The economic downturn and the slow market recovery have left many struggling. They have also opened up avenues previously unseen and quite unexpected.

Instead of going to traditional lenders, many millennials are turning to their parents for home loans. According to a new study conducted by the National Association of Realtors, 27 percent of first-time buyers have turned to their parents for financial help when it comes to down payments and mortgage.

The trend started as the economy got worse during the Great Recession and has risen steadily since then to reach the latest figure. Though the housing market and the economy at large is in a recovery mode, the pace is too slow for first-time buyers who need more help with the limited and unpredictable income sources at play.

The study revealed that it is not just loans from parents, but also cash gifts from relatives or friends that are coming in handy, though the former is more prevalent. Tough job markets, existing student loans and increasingly stricter mortgage rates are hardly conducive to fast recovery.

Coupled with these conditions are expert predictions of an impending price rise for homes. This means those who are light cash want to go ahead and purchase a home while it's still affordable.

Looking toward the baby boomer parents for help hardly seems surprising in such circumstances. The parents too seem to be in a better position to help with rising stock and property values giving them a solid financial cushion for the future. Data compiled by Fidelity Investments show that boomers have seen their retirement savings almost double in the past two years.

The recession has shown us some unprecedented facts for sure. First, it was kids moving back home because they could not afford to pay rent, and now it's parents stepping in to help them buy homes. Maybe there's an ulterior motive behind the parents' altruistic deeds after all!

But on a more serious note, this trend needs a deeper look, specifically into the reasons why millennials are not quite confident of meeting their EMIs (equated monthly installments). A 2013 Federal Reserve report showed that inability to meet down payment was a reason for most people to rent rather than buy, though a large percentage was more than ready to move out of their apartments.

Another NAR survey revealed that the burden of student loans that prevented 54 percent of future home buyers from realizing their dreams. Shrinking paychecks and job uncertainties have further compounded the problem.

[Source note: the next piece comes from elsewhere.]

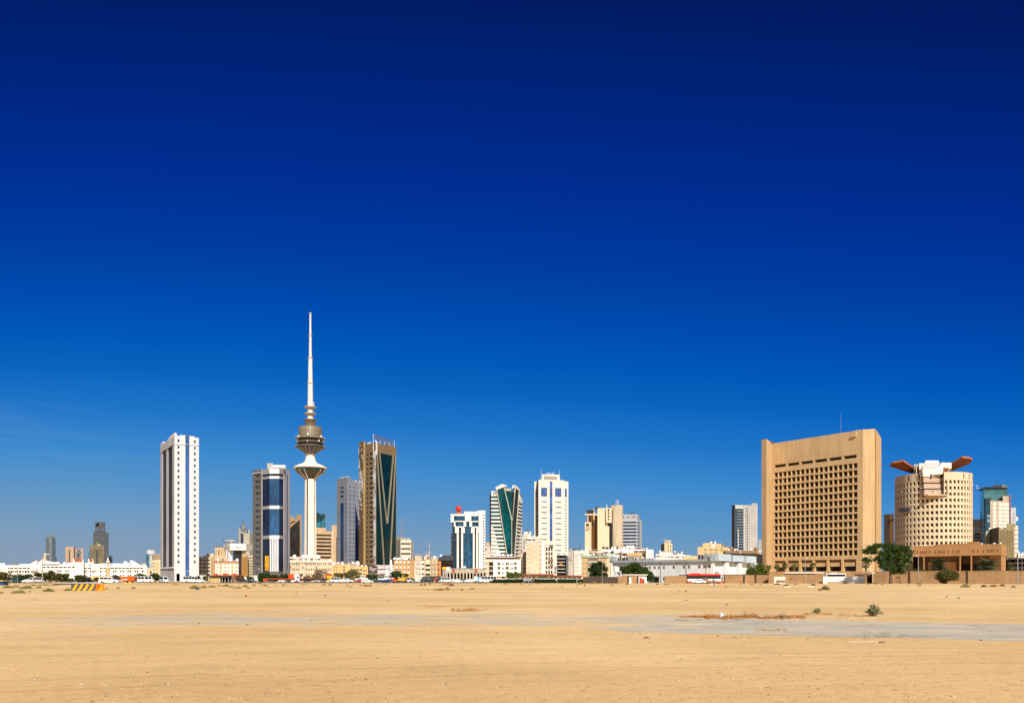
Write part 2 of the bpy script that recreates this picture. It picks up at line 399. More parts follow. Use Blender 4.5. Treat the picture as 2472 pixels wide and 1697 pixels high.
 cov = mth(t,'MAXIMUM',mth(t,'MAXIMUM',mth(t,'MULTIPLY',slab,ramp(t,noi(t,st,.8,6,.7),[(.30,.45),(.44,1)])),sl2),sl3)
 gc = mix(t,ramp(t,noi(t,st,.5,5,.65),[(.35,0),(.65,1)]),(.49,.45,.37,1),(.66,.57,.42,1))
 gc = mix(t,1.0,gc,ramp(t,noi(t,mapping(t,pos,(.5,5,1)),1.2,5,.7),[(.3,.82),(.6,1.05)]),'MULTIPLY')
 vo = nd(t,'ShaderNodeTexVoronoi'); vo.feature = 'DISTANCE_TO_EDGE'; vo.inputs['Scale'].default_value = .32; t.links.new(mapping(t,pos,(1,.8,1)),vo.inputs['Vector'])
 ck = mth(t,'MULTIPLY',mth(t,'LESS_THAN',vo.outputs['Distance'],.018),ramp(t,noi(t,pos,.6,3),[(.45,0),(.6,.6)]))
 gc = mix(t,ck,gc,(.26,.19,.12,1))
 c = mix(t,cov,c,gc)
 t.links.new(c,b.inputs['Base Color'])
 bp = nd(t,'ShaderNodeBump'); bp.inputs['Distance'].default_value = .06; bp.inputs['Strength'].default_value = .8
 hh = mth(t,'ADD',mth(t,'MULTIPLY',n2,1.2),mth(t,'ADD',mth(t,'MULTIPLY',n3,.6),mth(t,'MULTIPLY',n4,.25)))
 t.links.new(mth(t,'MULTIPLY',hh,mth(t,'SUBTRACT',1.0,mth(t,'MULTIPLY',cov,.8))),bp.inputs['Height']); t.links.new(bp.outputs[0],b.inputs['Normal'])
 return m
SANDA,SANDB = (.70,.45,.20),(.87,.635,.33)
def mkground():
 ys = [-40,-15,-3,3]; y = 6.0
 while y < 330: ys.append(y); y *= 1.017
 ys += [360,420,520,700,1000,1600,3000,7000]
 nx = 260; xs = [math.sinh((i / nx - .5) * 2 * 5.2) / math.sinh(5.2) * 230 for i in range(nx + 1)]
 xs = [-7000,-2500,-900,-500] + xs + [500,900,2500,7000]
 q = MB(); q.grid([[(x,y,gz(x,y) if 5 < y < 300 and abs(x) < 231 else 0) for x in xs] for y in ys],sand(),sm=True)
 o = link('ground',q.mesh('ground')); o['kind'] = 'structure'
 asp = M('asphalt',(.07,.068,.065),.9,.2,.1)
 lot = M('pale_asphalt',(.30,.25,.19),.9,.2,.1)
 q = MB(); q.prism([(-225,306),(92,306),(92,372),(-225,372)],0,.012,lot)
 o = link('car_park',q.mesh('car_park')); o['kind'] = 'structure'
 q = MB(); q.prism([(-225,280),(40,284),(40,296),(-225,296)],0,.016,asp)
 wl = P('road_paint',(.7,.7,.66),.7)
 for k in range(28): q.prism([(-220 + k * 9,288),(-216 + k * 9,288),(-216 + k * 9,288.15),(-220 + k * 9,288.15)],.016,.022,wl)
 o = link('road',q.mesh('road')); o['kind'] = 'structure'
mkground()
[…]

In another turn of events, a bad market is always an investor's paradise. Witness how many investors have scooped up real estate, some with cash deals. This had led to shrinking inventory and even less choice for the first-time buyers.

Thankfully, the tide seems to be turning even if the recovery is slower than expected. But with cash gifts expanding to more kids from their parents, first-time buyers are growing excited once again. With their wealth rebuilding, more American parents are keen to help their kids out instead of letting them work it out on their own.

As per IRA rules, one can make a make a gift of $14,000 to a child without incurring taxes. For some, this is more than enough to take care of the down payment and closing costs.

Rising home-price appreciation is helping both borrowers and lenders get back their equity and financial footing. But these developments are not free from negative repercussions.

Despite the positive aspects of the trend, financial institutions are wary of rejoicing too much. Determining the source of funds is important to gauge the mortgage default rates, and those who have managed a down payment with the help of gifts from parents and family might not be good candidates for loans in future.

It may help them right now, but in the long run it does nothing to add to their credit history, which may be something to worry about.